[3D scene scripts]

# # # #

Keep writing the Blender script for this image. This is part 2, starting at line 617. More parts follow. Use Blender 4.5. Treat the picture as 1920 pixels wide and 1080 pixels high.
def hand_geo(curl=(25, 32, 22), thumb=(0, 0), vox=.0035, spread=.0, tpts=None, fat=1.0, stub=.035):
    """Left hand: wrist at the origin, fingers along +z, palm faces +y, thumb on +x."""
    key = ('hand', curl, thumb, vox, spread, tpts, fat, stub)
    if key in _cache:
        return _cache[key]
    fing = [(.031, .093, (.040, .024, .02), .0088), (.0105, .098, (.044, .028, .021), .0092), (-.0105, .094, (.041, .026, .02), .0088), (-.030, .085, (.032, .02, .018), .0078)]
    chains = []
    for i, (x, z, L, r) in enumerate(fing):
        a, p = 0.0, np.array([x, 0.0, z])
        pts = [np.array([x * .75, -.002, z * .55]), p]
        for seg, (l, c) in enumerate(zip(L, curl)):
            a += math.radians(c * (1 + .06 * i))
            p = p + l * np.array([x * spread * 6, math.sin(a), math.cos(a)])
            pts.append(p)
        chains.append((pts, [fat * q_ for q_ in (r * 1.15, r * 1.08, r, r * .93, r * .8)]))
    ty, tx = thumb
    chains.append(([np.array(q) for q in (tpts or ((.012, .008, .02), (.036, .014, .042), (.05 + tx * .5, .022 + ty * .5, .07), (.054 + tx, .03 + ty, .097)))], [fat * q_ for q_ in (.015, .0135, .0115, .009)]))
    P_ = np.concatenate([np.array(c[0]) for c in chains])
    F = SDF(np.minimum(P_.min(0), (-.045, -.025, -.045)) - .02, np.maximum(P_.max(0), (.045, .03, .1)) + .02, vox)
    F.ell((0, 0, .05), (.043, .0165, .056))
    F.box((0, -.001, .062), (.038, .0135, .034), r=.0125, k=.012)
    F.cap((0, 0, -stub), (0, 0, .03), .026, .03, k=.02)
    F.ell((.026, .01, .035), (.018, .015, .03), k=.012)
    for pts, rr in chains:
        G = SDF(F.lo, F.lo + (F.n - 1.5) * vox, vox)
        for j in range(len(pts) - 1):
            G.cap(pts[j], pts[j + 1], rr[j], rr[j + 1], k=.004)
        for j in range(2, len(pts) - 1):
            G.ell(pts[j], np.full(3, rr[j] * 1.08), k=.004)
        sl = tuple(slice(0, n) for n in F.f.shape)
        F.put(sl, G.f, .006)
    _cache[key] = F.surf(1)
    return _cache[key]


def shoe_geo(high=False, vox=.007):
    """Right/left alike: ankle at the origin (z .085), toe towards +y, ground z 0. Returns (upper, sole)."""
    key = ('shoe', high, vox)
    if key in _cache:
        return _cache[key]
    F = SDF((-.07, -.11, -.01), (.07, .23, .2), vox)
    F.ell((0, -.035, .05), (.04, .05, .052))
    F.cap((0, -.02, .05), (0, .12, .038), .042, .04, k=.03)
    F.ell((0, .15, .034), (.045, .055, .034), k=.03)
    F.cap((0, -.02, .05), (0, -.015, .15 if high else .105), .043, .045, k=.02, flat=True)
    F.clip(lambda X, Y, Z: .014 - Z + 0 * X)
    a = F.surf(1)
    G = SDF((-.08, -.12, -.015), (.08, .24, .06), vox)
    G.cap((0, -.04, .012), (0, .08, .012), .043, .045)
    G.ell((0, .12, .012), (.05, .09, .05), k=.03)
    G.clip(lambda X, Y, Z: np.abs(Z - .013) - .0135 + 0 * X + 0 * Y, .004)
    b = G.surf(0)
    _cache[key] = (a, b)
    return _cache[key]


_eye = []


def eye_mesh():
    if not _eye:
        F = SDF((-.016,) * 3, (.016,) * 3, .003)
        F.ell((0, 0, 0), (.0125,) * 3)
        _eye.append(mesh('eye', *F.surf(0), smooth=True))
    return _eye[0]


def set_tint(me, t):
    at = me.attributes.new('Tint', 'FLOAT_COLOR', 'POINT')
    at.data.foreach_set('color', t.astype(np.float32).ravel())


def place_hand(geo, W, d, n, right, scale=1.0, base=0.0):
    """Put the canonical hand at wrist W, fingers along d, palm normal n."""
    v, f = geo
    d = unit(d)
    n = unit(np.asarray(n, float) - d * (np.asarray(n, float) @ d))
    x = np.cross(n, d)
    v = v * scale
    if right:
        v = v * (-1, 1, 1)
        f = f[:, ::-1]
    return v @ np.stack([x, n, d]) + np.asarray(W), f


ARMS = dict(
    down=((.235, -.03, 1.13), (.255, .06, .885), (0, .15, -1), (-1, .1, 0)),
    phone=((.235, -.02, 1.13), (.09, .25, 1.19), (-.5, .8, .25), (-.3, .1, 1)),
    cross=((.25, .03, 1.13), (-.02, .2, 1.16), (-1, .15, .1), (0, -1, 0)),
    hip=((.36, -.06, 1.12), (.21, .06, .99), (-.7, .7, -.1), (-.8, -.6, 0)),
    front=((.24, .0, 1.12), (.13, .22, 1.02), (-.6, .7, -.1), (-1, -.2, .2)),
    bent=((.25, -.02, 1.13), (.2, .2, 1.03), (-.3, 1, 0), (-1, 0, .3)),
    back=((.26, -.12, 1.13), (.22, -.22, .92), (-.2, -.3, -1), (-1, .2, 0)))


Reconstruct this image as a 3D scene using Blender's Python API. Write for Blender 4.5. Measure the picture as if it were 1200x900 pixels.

# # # #

Output each record precisely as given.

RESULT OF THIS TASK:
Keep writing the Blender script for this image. This is part 2, starting at line 617. More parts follow. Use Blender 4.5. Treat the picture as 1920 pixels wide and 1080 pixels high.
def hand_geo(curl=(25, 32, 22), thumb=(0, 0), vox=.0035, spread=.0, tpts=None, fat=1.0, stub=.035):
    """Left hand: wrist at the origin, fingers along +z, palm faces +y, thumb on +x."""
    key = ('hand', curl, thumb, vox, spread, tpts, fat, stub)
    if key in _cache:
        return _cache[key]
    fing = [(.031, .093, (.040, .024, .02), .0088), (.0105, .098, (.044, .028, .021), .0092), (-.0105, .094, (.041, .026, .02), .0088), (-.030, .085, (.032, .02, .018), .0078)]
    chains = []
    for i, (x, z, L, r) in enumerate(fing):
        a, p = 0.0, np.array([x, 0.0, z])
        pts = [np.array([x * .75, -.002, z * .55]), p]
        for seg, (l, c) in enumerate(zip(L, curl)):
            a += math.radians(c * (1 + .06 * i))
            p = p + l * np.array([x * spread * 6, math.sin(a), math.cos(a)])
            pts.append(p)
        chains.append((pts, [fat * q_ for q_ in (r * 1.15, r * 1.08, r, r * .93, r * .8)]))
    ty, tx = thumb
    chains.append(([np.array(q) for q in (tpts or ((.012, .008, .02), (.036, .014, .042), (.05 + tx * .5, .022 + ty * .5, .07), (.054 + tx, .03 + ty, .097)))], [fat * q_ for q_ in (.015, .0135, .0115, .009)]))
    P_ = np.concatenate([np.array(c[0]) for c in chains])
    F = SDF(np.minimum(P_.min(0), (-.045, -.025, -.045)) - .02, np.maximum(P_.max(0), (.045, .03, .1)) + .02, vox)
    F.ell((0, 0, .05), (.043, .0165, .056))
    F.box((0, -.001, .062), (.038, .0135, .034), r=.0125, k=.012)
    F.cap((0, 0, -stub), (0, 0, .03), .026, .03, k=.02)
    F.ell((.026, .01, .035), (.018, .015, .03), k=.012)
    for pts, rr in chains:
        G = SDF(F.lo, F.lo + (F.n - 1.5) * vox, vox)
        for j in range(len(pts) - 1):
            G.cap(pts[j], pts[j + 1], rr[j], rr[j + 1], k=.004)
        for j in range(2, len(pts) - 1):
            G.ell(pts[j], np.full(3, rr[j] * 1.08), k=.004)
        sl = tuple(slice(0, n) for n in F.f.shape)
        F.put(sl, G.f, .006)
    _cache[key] = F.surf(1)
    return _cache[key]


def shoe_geo(high=False, vox=.007):
    """Right/left alike: ankle at the origin (z .085), toe towards +y, ground z 0. Returns (upper, sole)."""
    key = ('shoe', high, vox)
    if key in _cache:
        return _cache[key]
    F = SDF((-.07, -.11, -.01), (.07, .23, .2), vox)
    F.ell((0, -.035, .05), (.04, .05, .052))
    F.cap((0, -.02, .05), (0, .12, .038), .042, .04, k=.03)
    F.ell((0, .15, .034), (.045, .055, .034), k=.03)
    F.cap((0, -.02, .05), (0, -.015, .15 if high else .105), .043, .045, k=.02, flat=True)
    F.clip(lambda X, Y, Z: .014 - Z + 0 * X)
    a = F.surf(1)
    G = SDF((-.08, -.12, -.015), (.08, .24, .06), vox)
    G.cap((0, -.04, .012), (0, .08, .012), .043, .045)
    G.ell((0, .12, .012), (.05, .09, .05), k=.03)
    G.clip(lambda X, Y, Z: np.abs(Z - .013) - .0135 + 0 * X + 0 * Y, .004)
    b = G.surf(0)
    _cache[key] = (a, b)
    return _cache[key]


_eye = []


def eye_mesh():
    if not _eye:
        F = SDF((-.016,) * 3, (.016,) * 3, .003)
        F.ell((0, 0, 0), (.0125,) * 3)
        _eye.append(mesh('eye', *F.surf(0), smooth=True))
    return _eye[0]


def set_tint(me, t):
    at = me.attributes.new('Tint', 'FLOAT_COLOR', 'POINT')
    at.data.foreach_set('color', t.astype(np.float32).ravel())


def place_hand(geo, W, d, n, right, scale=1.0, base=0.0):
    """Put the canonical hand at wrist W, fingers along d, palm normal n."""
    v, f = geo
    d = unit(d)
    n = unit(np.asarray(n, float) - d * (np.asarray(n, float) @ d))
    x = np.cross(n, d)
    v = v * scale
    if right:
        v = v * (-1, 1, 1)
        f = f[:, ::-1]
    return v @ np.stack([x, n, d]) + np.asarray(W), f


ARMS = dict(
    down=((.235, -.03, 1.13), (.255, .06, .885), (0, .15, -1), (-1, .1, 0)),
    phone=((.235, -.02, 1.13), (.09, .25, 1.19), (-.5, .8, .25), (-.3, .1, 1)),
    cross=((.25, .03, 1.13), (-.02, .2, 1.16), (-1, .15, .1), (0, -1, 0)),
    hip=((.36, -.06, 1.12), (.21, .06, .99), (-.7, .7, -.1), (-.8, -.6, 0)),
    front=((.24, .0, 1.12), (.13, .22, 1.02), (-.6, .7, -.1), (-1, -.2, .2)),
    bent=((.25, -.02, 1.13), (.2, .2, 1.03), (-.3, 1, 0), (-1, 0, .3)),
    back=((.26, -.12, 1.13), (.22, -.22, .92), (-.2, -.3, -1), (-1, .2, 0)))


Reconstruct this image as a 3D scene using Blender's Python API. Write for Blender 4.5. Measure the picture as if it were 1200x900 pixels.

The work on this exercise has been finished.